Record Flights of 1935
Earhart continued to push boundaries. In January 1935 she became the first person to fly solo from Honolulu to Oakland, proving the reliability of aircraft and navigation across the Pacific's daunting stretch. Later that year she flew solo from Los Angeles to Mexico City and then from Mexico City to Newark, setting speed and distance marks that underscored her versatility as a long-distance pilot. Her professionalism, calm under pressure, and careful preparation helped shift public perception of flight from daredevilry to modern transportation.

Purdue University and the Electra
In 1935 Earhart joined Purdue University as a career counselor for women and a technical adviser in aeronautics. Through the Purdue Research Foundation she secured funding for a specially outfitted Lockheed Model 10-E Electra, registration NR16020, designed for extended navigation and communications. Hollywood pilot and technical expert Paul Mantz advised on training and preparation. Earhart also worked with Captain Harry Manning, an accomplished mariner and radio operator, and later with Frederick J. Noonan, a master navigator known for charting Pan American's transoceanic routes.

The World Flight Attempts
The first attempt to circumnavigate the globe along a near-equatorial route began in March 1937, westbound from California with Manning, Noonan, and Mantz assisting. After reaching Hawaii, the Electra was damaged in a ground loop during a takeoff at Luke Field, ending the attempt. Following repairs and adjustments, Earhart and Noonan set out again on June 1, 1937, this time eastbound from Miami. Their journey carried them through the Caribbean and South America, across the South Atlantic to Africa, then over the Indian subcontinent and Southeast Asia to Australia and onward to Lae, New Guinea. The flight logged thousands of miles and dozens of legs, demanding precision navigation and endurance from both pilot and navigator.

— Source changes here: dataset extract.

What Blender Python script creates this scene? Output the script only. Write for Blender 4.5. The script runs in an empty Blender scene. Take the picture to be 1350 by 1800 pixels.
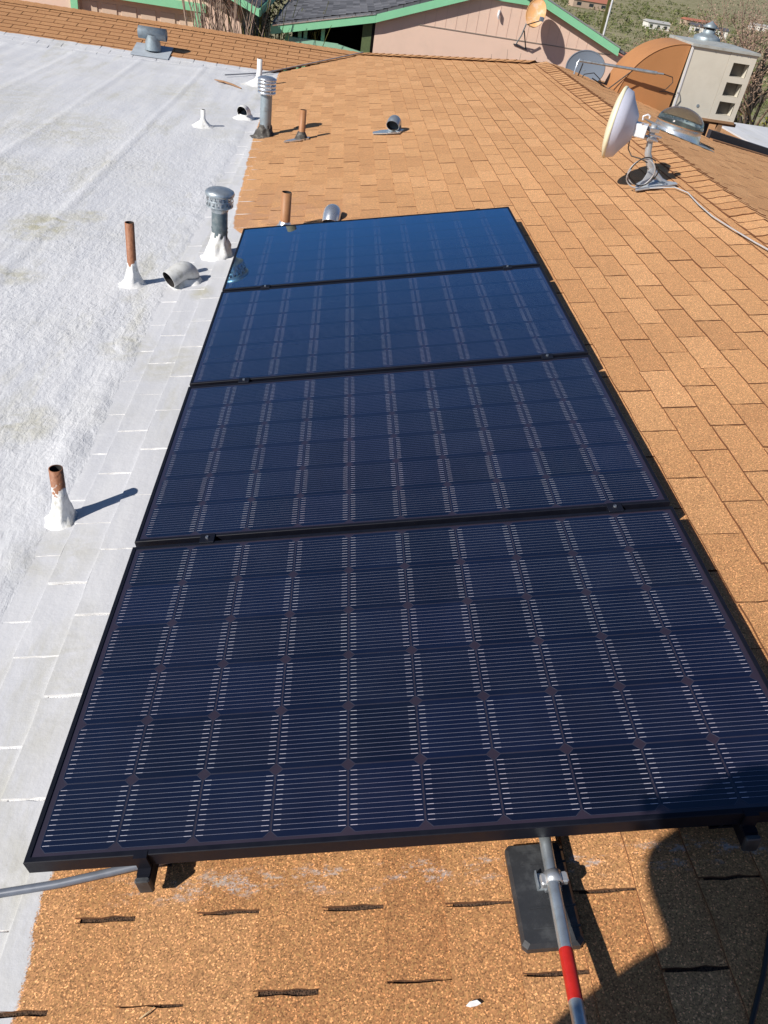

Disappearance Over the Pacific
On July 2, 1937, Earhart and Noonan departed Lae for Howland Island, a diminutive target in the central Pacific. The U.S. Coast Guard cutter Itasca waited off Howland to provide radio support. Communications were sporadic and hampered by mismatched frequencies, propagation issues, and uncertainty about bearings. Near the end of their estimated fuel window, Itasca received Earhart's anxious report, "We must be on you but cannot see you", followed by a final transmission about running on a north, south line. No trace of the Electra or its crew was found despite an unprecedented search by the Coast Guard and U.S. Navy, including aircraft from the carrier USS Lexington and the battleship Colorado. In 1939, after exhaustive inquiries, Earhart was declared legally dead.

Legacy and Influence
Amelia Earhart's legacy rests on equal measures of skill, preparation, and persuasive vision. She forged a path for women in a field that often tried to exclude them, and through the Ninety-Nines she built an institutional foundation that endures. Her partnership with George P. Putnam blended logistics, publicity, and careful planning; her collaborations with instructors and colleagues such as Neta Snook, Wilmer Stultz, Louis Gordon, Paul Mantz, Harry Manning, and particularly navigator Fred Noonan, reflect the teamwork essential to early long-distance flight. Honors earned during her lifetime and the continuing attention to her disappearance underscore how fully she captured the public imagination. Above all, her example, championed by allies like Eleanor Roosevelt and celebrated by peers such as Louise Thaden and Pancho Barnes, inspired generations to view the sky not as a boundary but as an invitation.